Climate Change and Sovereign Risk

September 4, 2023Written by European Central Bank

This special feature for the European Central Bank (ECB) considers the relationship between climate and sovereign risk and contributes to the understanding of the climate-debt sustainability nexus in advanced economies. The results show that an “accelerated transition” and action to reduce the insurance protection gap are key to containing systemic risks.

The feature was published as part of the ECB’s financial stability review and explores the impact of an untimely or disorderly transition and increasingly severe or frequent natural catastrophes. It finds that both will adversely impact sovereign credit quality and debt refinancing rates if they materialise.

The authors state that central banks should incorporate such contingent risks in their prudential policy and risk management. They also emphasise that banks ought to be sufficiently capitalised for climate losses, including transition risks that will materialise in the short term.

Additionally, they stress that explicit and implicit contingent liabilities must be reflected in European debt sustainability analyses. If liabilities occur alongside debt sustainability issues, they can create feedback loops of higher interest and falling credit ratings, amplifying effects on financial stability.

Explicit liabilities can arise from damage to infrastructure and property, natural disaster recovery costs, and calls for government compensation. Sovereigns may also face implicit liabilities through the financial sector, due to credit losses and explicit or implicit sovereign guarantees.

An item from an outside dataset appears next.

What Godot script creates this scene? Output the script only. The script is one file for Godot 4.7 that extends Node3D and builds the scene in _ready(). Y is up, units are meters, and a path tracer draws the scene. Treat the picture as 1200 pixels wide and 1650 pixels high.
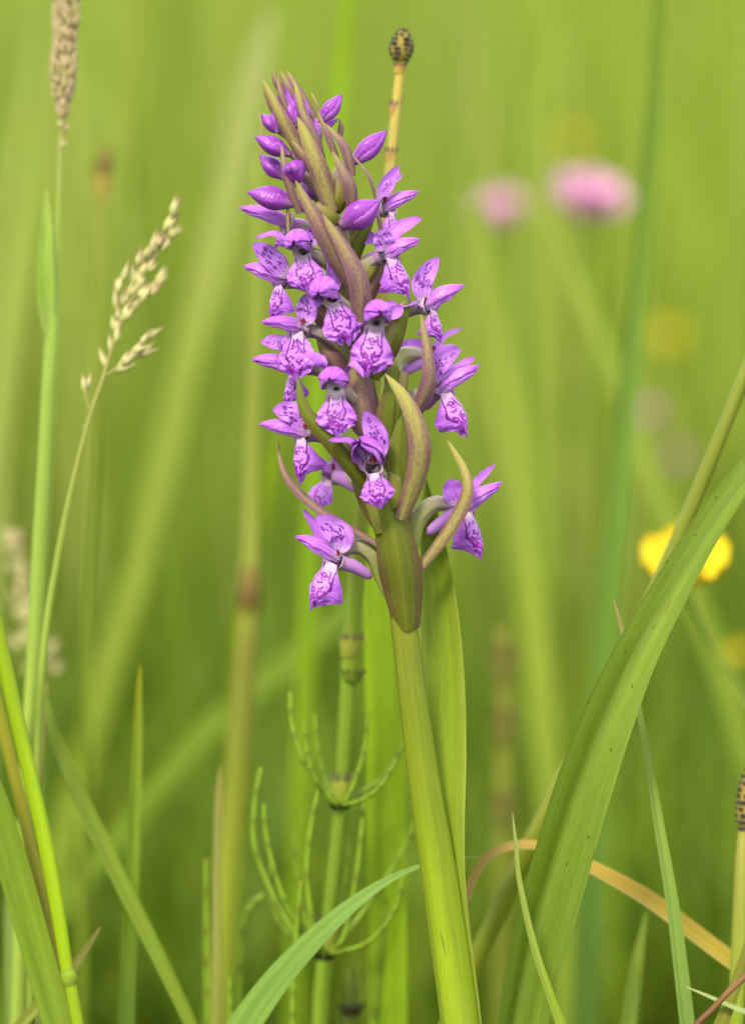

Disaster losses and reconstruction costs also imply an indirect effect on sovereign risk through reduced growth and tax revenues. The authors cite European Commission research which simulates the fiscal shocks of natural disasters in 13 EU countries, and projects debt-to-GDP ratios to be between 2.3 and 2.7% higher by 2032 in 1.5°C and 2°C scenarios respectively.

Sovereign exposures are particularly pronounced in countries with high risk and low insurance of losses, say the authors. Given that only 25% of losses are currently insured in the EU, the insurance protection gap represents a substantial credit risk.

The pace of transition may also be a source of sovereign risks, say the authors, especially if it is untimely or disorderly. Overall, the authors find that an accelerated and orderly transition would best contain systemic risk and would not pose financial stability concerns.

Transition is vital to limit the most “catastrophic” climate impacts but banks should make provisions for inevitable transition costs, say the authors. Every transition scenario investigated – accelerated, “late push” and delayed –  saw increased probabilities of defaults and expected bank losses.

The authors use a refined model that distinguishes two routes to meeting 2030 emissions targets: an accelerated scenario, which assumes an immediate and optimal start, and a late-push scenario in which transition efforts do not intensify until 2026.

Both successfully contain systemic physical risks but result in short term losses. In the accelerated scenario, annual expected losses for the median bank will be 25% higher in 2030 than in 2022 under a baseline scenario without transition risk, and 53% in the late-push scenario.